Blankets sought for homeless benefit

Collegian Staff Writer

Students sweating over classes this semester can donate unwanted blankets and sleeping bags to Project Bag'It, a program to benefit the homeless in State College sponsored by the Association of Residence Hall Students and Residence Hall Programs.

Starting Monday, collection boxes will be set up outside area government offices in residence hall commons and outside the ARHS office in 101C HUB for students to bring in spare blankets or sleeping bags, said ARHS adviser Dane Foust.

ARHS and RHP will accept donations through Jan. 22 and will distribute them Jan. 22-26.

Foust introduced the idea to ARHS and RHP after he saw a similar program at the Westinghouse High School in Pittsburgh, he said. Local student organizations wanted to deal with the immediate needs of State College's homeless and welcomed Foust's suggestion.

"Students don't realize that in an academic community there are homeless people," said Kim Schriver, a Pollock area representative of ARHS.

The homeless in State College are "very invisible," Foust agreed.
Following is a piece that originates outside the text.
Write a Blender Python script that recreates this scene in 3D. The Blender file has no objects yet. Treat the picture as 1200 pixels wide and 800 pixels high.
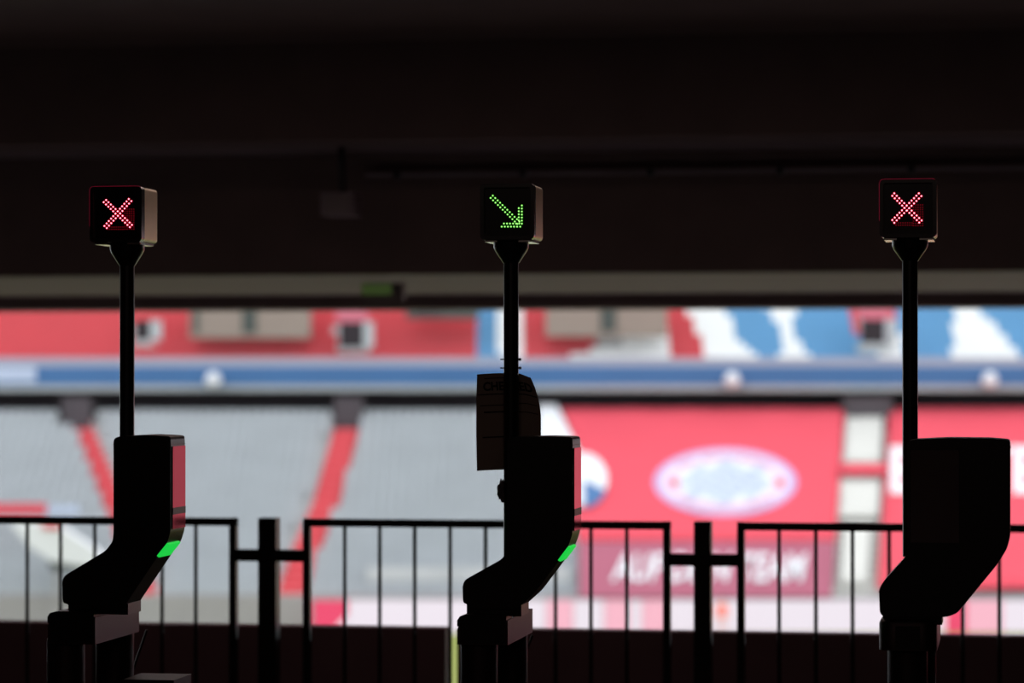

Resources, such as soup kitchens and transient hotels, are less available in rural areas such as State College than in an urban setting, pushing the homeless here into the background, he said.

ARHS and RHP will go through community service agencies like the Salvation Army and area churches to locate the homeless.

Foust said the sponsors will further distribute blankets and sleeping bags to people in State College and surrounding areas who cannot afford to heat their homes sufficiently.

Sponsors will give any extra blankets collected to homeless people in Harrisburg, addressing concern over a transient hotel that recently closed there.

Balfurd's Drycleaning Company has pledged to dryclean donated blankets and sleeping bags, he said, and the University's Housing and Food Services will launder any blankets that do not need to be drycleaned.

Hill's Department Store has promised to donate any blankets returned since Christmas that cannot be resold, Foust said.

The project's sponsors have also contacted area churches, asking members to donate, he said.

Foust said he expects the project to be a success because "a lot of people get really altruistic over the holiday season."

The project has already collected about 10 blankets and sleeping bags, he added.